Let $S$ be a subset of a metric space $(X,d)$.
I have read (here) the "Sequential characterization of totally bounded subsets" that says the following are equivalent:
1.) $S$ is totally bounded.
2.) every sequence in S has a Cauchy subsequence.
In my class we have proved that the following are equivalent:
$\neg 1$.) $S$ is not totally bounded.
3.) $\exists \epsilon > 0$ and $\{a_n\}_{n \in \mathbb{N}} \subseteq S$ such that $d(a_n, a_m) \geq \epsilon \ \forall n \neq m$
It logically follows that 1.) and 2.) are equivalent to $\neg 3$.), that is the negation of proposition 3.).
But I'm having trouble negating proposition 3.). Here is my attempt
4.) $\forall \epsilon > 0$ and $\forall \{ a_n \}_{n \in \mathbb{N}} \subseteq S$ there exists $n \neq m$ such that $d(a_n, a_m) < \epsilon$.
There has to be something wrong, because that doesn't imply 2.), because for example let $X = \mathbb{R}^2$ and $(b_n) = (n,0)_n = ( (1,0) , (2,0) , (3,0) , (4,0) , \ldots)$ $(c_n)_n = (n, \frac{1}{n})_n = ( (1,1), (2,\frac{1}{2}), (3,\frac{1}{3}), (4,\frac{1}{4}), \ldots)$ and $(a_n) = (b_1, c_1, b_2, c_2, b_3, \ldots) = ((1,0), (1,1), (2,0), (2,\frac{1}{2}), (3,0), (3,\frac{1}{3}), \ldots)$ Then any subsequence of $(a_n)$ is not bounded (and then not Cauchy), but $d(a_n, a_{n+1}) = 1/n$ (with $n$ impair) so it does exists $n \neq m $ such that $d(a_n, a_m) < \epsilon$. What am I doing wrong? Thanks in advance for any help.

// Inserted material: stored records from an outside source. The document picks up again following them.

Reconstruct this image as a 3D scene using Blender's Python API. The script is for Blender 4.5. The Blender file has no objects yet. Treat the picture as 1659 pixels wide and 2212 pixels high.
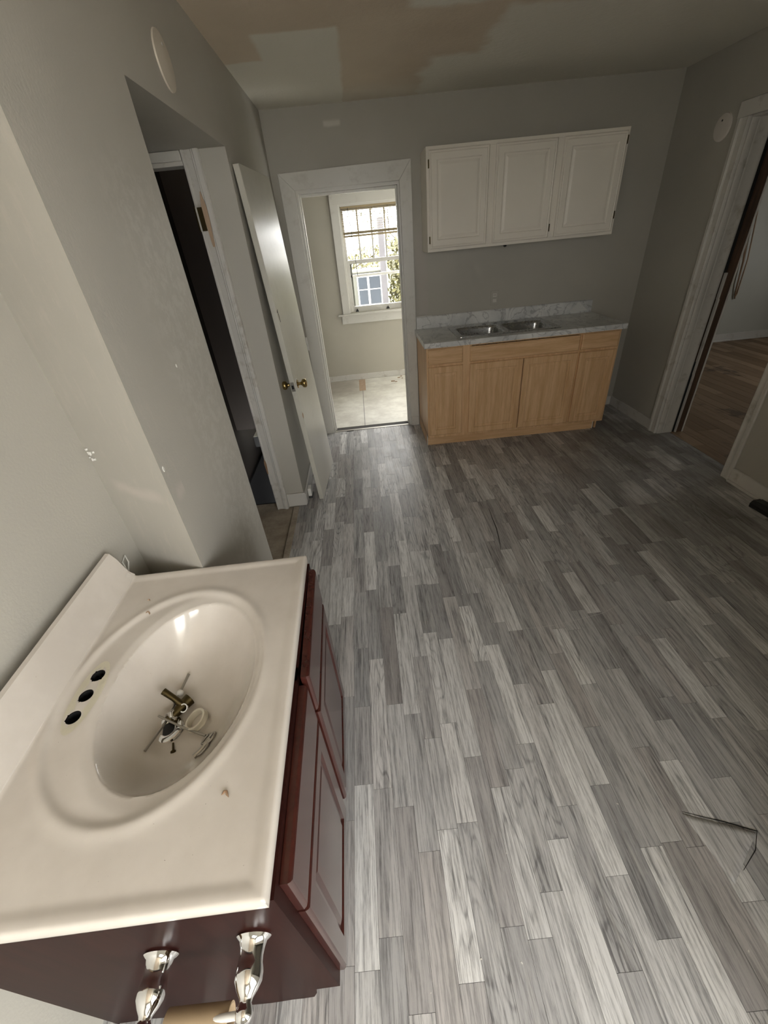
import bpy, bmesh, math, random
from mathutils import Vector, Matrix, noise
random.seed(7)
C = bpy.context.scene.collection
S = bpy.context.scene
PI = math.pi

# ---------------------------------------------------------------- camera
cam_d = bpy.data.cameras.new('camera'); cam = bpy.data.objects.new('camera', cam_d); C.objects.link(cam)
yaw, pitch, roll = math.radians(.332), math.radians(-33.837), math.radians(-5.797)
fw = Vector((math.sin(yaw)*math.cos(pitch), math.cos(yaw)*math.cos(pitch), math.sin(pitch)))
r0 = Vector((math.cos(yaw), -math.sin(yaw), 0)); u0 = r0.cross(fw)
r_ = r0*math.cos(roll)+u0*math.sin(roll); u_ = -r0*math.sin(roll)+u0*math.cos(roll)
M = Matrix((( r_.x, u_.x, -fw.x, .572), (r_.y, u_.y, -fw.y, -4.033), (r_.z, u_.z, -fw.z, 1.652), (0, 0, 0, 1)))
cam.matrix_world = M
cam_d.sensor_fit = 'VERTICAL'; cam_d.sensor_height = 24.0
cam_d.lens = 24.0*889.446/2212; cam_d.clip_start = .02; cam_d.clip_end = 200
S.camera = cam

# ---------------------------------------------------------------- world, light, exposure
w = bpy.data.worlds.new('overcast_sky'); S.world = w; w.use_nodes = True
bg = w.node_tree.nodes['Background']; bg.inputs[0].default_value = (1.0, .995, .975, 1); bg.inputs[1].default_value = 1.0
S.view_settings.view_transform = 'Standard'; S.view_settings.look = 'None'
S.view_settings.gamma = 1; S.view_settings.use_curve_mapping = False
S.view_settings.exposure = 3.85
def portal(name, cx, cy, cz, sx, sz, rot):      # daylight portals fill the window openings
    l = bpy.data.lights.new(name, 'AREA'); l.shape = 'RECTANGLE'; l.size = sx; l.size_y = sz
    l.cycles.is_portal = True
    o = bpy.data.objects.new(name, l); C.objects.link(o); o.location = (cx, cy, cz); o.rotation_euler = rot
portal('daylight_rear_window', .70, -5.72, 1.70, .90, .9, (PI/2, 0, 0))
portal('daylight_side_door', 1.49, -4.99, 1.25, 1.08, 2.1, (PI/2, 0, PI/2))
portal('daylight_back_window', .80, 1.98, 1.42, .74, 1.12, (-PI/2, 0, 0))
portal('daylight_side_window', 2.08, 1.0, 1.15, 1.3, 1.9, (PI/2, 0, PI/2))
portal('daylight_added_far_window', 7.08, -.2, 1.4, .6, .8, (PI/2, 0, PI/2))  # unseen window added to light the far room

# ---------------------------------------------------------------- node helpers
def mat(name):
    m = bpy.data.materials.new(name); m.use_nodes = True
    return m, m.node_tree, m.node_tree.nodes['Principled BSDF']
def N(t, typ, **kw):
    n = t.nodes.new(typ)
    for k, v in kw.items():
        if k.startswith('i_'):
            key = k[2:]; key = int(key) if key.isdigit() else key.replace('_', ' ')
            if hasattr(v, 'is_linked') or isinstance(v, bpy.types.NodeSocket): t.links.new(v, n.inputs[key])
            else: n.inputs[key].default_value = v
        else: setattr(n, k, v)
    return n
def mth(t, op, a, b=None, c=None, clamp=False):
    n = t.nodes.new('ShaderNodeMath'); n.operation = op; n.use_clamp = clamp
    for i, v in enumerate((a, b, c)):
        if v is None: continue
        if isinstance(v, bpy.types.NodeSocket): t.links.new(v, n.inputs[i])
        else: n.inputs[i].default_value = v
    return n.outputs[0]
def mixc(t, f, a, b):
    n = t.nodes.new('ShaderNodeMix'); n.data_type = 'RGBA'
    for s, v in ((0, f), (6, a), (7, b)):
        if isinstance(v, bpy.types.NodeSocket): t.links.new(v, n.inputs[s])
        else: n.inputs[s].default_value = v if s == 0 else (*v, 1)
    return n.outputs[2]
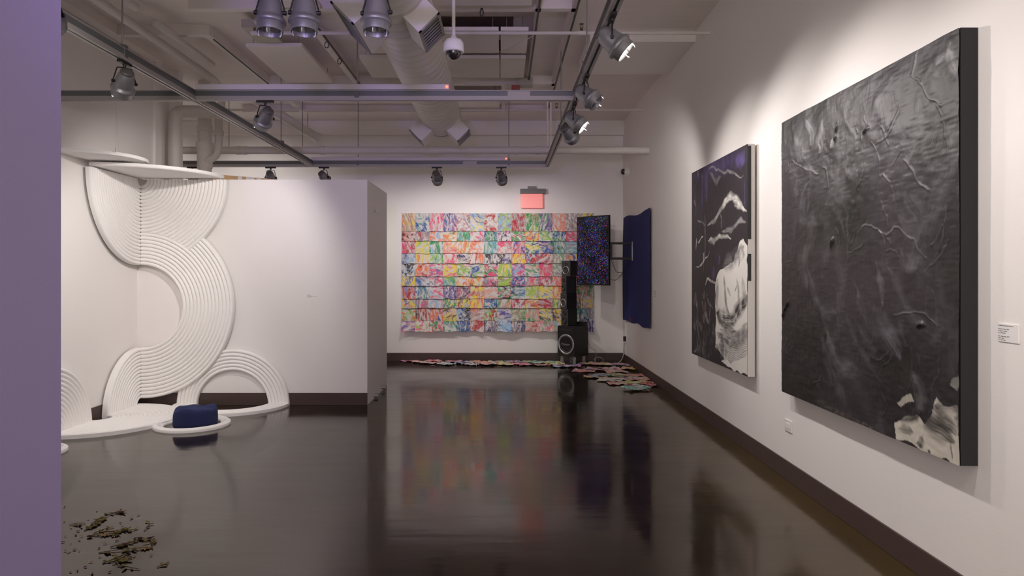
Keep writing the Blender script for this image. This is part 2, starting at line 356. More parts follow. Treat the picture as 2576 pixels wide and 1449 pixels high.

Edit: I'm seeing the error here: I have found only one sequence that does not have a cauchy subsequence. What that means is the obvious fact that $\mathbb{R}^2$ is not totally bounded.
So is my negation of 3.) correct?. That would imply, $S$ is totally bounded iff $\forall \epsilon > 0$ and $\forall \{ a_n \}_{n \in \mathbb{N}} \subseteq S$ there exists $n \neq m$ such that $d(a_n, a_m) < \epsilon$
Yes, your negation of $3)$ is correct. You can think of it like this: In a not totally bounded space, there's room for the sequence to "run away". While total boundedness implies the existence of an entire Cauchy subsequence, already the seemingly weaker fact that the sequence has infinitely many pairs of arbitrarily close elements is enough to show that there's no room to "run away".